Reducing the attack surface with OSINT investigations and tools centers on learning what adversaries do and how they do it. By knowing how threat actors behave, security teams can identify and close every open door. This reduces the total amount of digital surface an attacker has to work with. The smaller the attack surface, the harder it is for a threat actor to penetrate an organization’s digital space.

Turning Intelligence Into Action
OSINT threat intelligence is most valuable when it leads to measurable action. Collecting data is only the first step. Security teams also need a process for sorting, validating, and applying what they find. A leaked employee credential, an exposed development server, or a forgotten subdomain does not reduce risk by being discovered. It reduces risk only after the organization takes action.
That action might include resetting passwords, enforcing multi-factor authentication, removing exposed files, patching a vulnerable system, or contacting a third-party vendor. In some cases, the right response is internal education. If an OSINT investigation shows that employees are sharing too much professional information online, the security team can use that intelligence to improve awareness training.
This is where OSINT becomes part of a broader attack surface management strategy. It gives analysts a clearer view of what attackers can already see. From there, teams can make better decisions about what needs immediate attention and what can be monitored over time.
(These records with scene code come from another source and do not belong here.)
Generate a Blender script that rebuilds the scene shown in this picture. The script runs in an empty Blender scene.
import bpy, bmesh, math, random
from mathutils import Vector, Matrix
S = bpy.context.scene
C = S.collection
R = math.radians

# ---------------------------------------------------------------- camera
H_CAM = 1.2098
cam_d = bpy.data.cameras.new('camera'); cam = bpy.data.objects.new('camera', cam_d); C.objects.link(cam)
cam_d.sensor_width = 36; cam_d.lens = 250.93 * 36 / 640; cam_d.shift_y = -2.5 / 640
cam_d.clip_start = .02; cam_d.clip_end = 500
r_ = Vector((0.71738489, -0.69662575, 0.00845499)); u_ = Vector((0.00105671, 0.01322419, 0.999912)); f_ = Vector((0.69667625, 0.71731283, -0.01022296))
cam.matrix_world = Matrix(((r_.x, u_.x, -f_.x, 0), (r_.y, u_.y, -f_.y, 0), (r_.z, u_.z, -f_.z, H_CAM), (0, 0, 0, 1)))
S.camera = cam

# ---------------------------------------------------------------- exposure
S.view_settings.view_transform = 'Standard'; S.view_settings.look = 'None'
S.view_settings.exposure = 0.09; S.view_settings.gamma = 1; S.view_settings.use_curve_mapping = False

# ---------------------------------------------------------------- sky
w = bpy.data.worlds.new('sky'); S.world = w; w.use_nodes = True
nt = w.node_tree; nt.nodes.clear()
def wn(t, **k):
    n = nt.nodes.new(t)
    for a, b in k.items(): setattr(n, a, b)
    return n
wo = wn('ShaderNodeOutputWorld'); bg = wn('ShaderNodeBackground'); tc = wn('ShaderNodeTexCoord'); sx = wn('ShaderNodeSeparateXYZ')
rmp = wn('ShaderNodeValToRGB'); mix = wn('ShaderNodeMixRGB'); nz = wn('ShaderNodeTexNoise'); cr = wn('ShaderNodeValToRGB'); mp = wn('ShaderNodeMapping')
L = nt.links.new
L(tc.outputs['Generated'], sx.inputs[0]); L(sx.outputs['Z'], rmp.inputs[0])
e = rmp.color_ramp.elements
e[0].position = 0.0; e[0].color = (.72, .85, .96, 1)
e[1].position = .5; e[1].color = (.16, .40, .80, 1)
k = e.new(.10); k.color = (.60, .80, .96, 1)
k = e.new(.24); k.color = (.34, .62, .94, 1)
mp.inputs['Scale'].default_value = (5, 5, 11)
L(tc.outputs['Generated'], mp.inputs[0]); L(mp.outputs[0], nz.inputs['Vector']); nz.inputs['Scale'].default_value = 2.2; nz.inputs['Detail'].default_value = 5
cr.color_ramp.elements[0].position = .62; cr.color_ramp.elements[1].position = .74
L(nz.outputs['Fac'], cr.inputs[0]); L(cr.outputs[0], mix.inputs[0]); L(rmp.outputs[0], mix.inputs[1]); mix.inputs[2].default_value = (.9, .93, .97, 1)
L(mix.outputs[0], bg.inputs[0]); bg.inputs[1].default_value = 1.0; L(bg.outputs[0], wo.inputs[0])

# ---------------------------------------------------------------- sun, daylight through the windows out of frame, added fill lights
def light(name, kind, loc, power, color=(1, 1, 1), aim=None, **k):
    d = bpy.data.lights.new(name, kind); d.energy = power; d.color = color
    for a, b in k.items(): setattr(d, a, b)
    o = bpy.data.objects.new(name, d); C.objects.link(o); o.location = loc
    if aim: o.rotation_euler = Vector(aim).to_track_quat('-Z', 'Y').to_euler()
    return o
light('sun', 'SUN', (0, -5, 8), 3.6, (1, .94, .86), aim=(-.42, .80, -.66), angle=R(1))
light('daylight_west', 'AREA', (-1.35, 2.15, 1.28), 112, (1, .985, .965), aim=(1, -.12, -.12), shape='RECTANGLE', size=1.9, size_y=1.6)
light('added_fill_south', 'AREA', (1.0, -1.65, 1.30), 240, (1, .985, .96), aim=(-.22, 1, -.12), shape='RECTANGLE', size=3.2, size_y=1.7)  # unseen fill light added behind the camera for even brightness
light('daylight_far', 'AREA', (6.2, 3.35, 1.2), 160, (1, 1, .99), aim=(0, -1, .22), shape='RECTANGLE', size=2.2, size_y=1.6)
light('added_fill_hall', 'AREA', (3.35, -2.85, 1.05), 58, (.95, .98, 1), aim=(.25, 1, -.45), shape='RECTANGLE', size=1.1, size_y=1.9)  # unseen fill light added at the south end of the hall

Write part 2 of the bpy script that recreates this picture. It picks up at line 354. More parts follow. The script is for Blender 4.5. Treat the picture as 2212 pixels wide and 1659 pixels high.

Prioritizing the Most Exposed Assets
Every organization has more potential risks than it can fix at once. That is why prioritization matters. OSINT tools help security teams separate theoretical risk from active exposure. A misconfigured cloud storage bucket, for example, may require urgent action if sensitive data is visible. An outdated employee profile on a public website may be lower risk, but still worth correcting.
Threat intelligence adds context to those decisions. If analysts know that attackers are actively targeting a specific software product, domain pattern, industry sector, or credential type, they can move those exposures higher on the list. This prevents teams from wasting time on low-impact issues while more dangerous entry points remain open.
The goal is to reduce the attack surface in a practical order. Security teams should start with assets that are public, sensitive, easy to exploit, or already connected to known threat activity.

Strengthening the Human Surface
The social surface deserves special attention because attackers often use public information to build trust. Employee names, job titles, email patterns, conference appearances, LinkedIn updates, and vendor relationships can all support phishing campaigns. None of these details are necessarily dangerous on their own. Together, they can give attackers enough material to create convincing messages.
OSINT investigations help identify where this information is exposed and how it could be misused. From there, organizations can adjust policies around public profiles, executive visibility, employee directories, and social media behavior.
This does not mean hiding the organization from the internet. It means reducing unnecessary exposure. Employees should know what information helps attackers, how credential theft usually starts, and why small public details can matter in a larger campaign.
Making OSINT a Continuous Process
Attack surfaces do not stay fixed. New cloud services, employee devices, vendors, domains, and applications appear constantly. That means OSINT cannot be treated as a one-time audit. It should be repeated, tracked, and integrated into normal security operations.
When OSINT tools are used continuously, security teams can detect exposure earlier. They can also measure whether the attack surface is shrinking or growing. Over time, that visibility helps organizations build stronger defenses, respond faster, and give attackers fewer opportunities to succeed.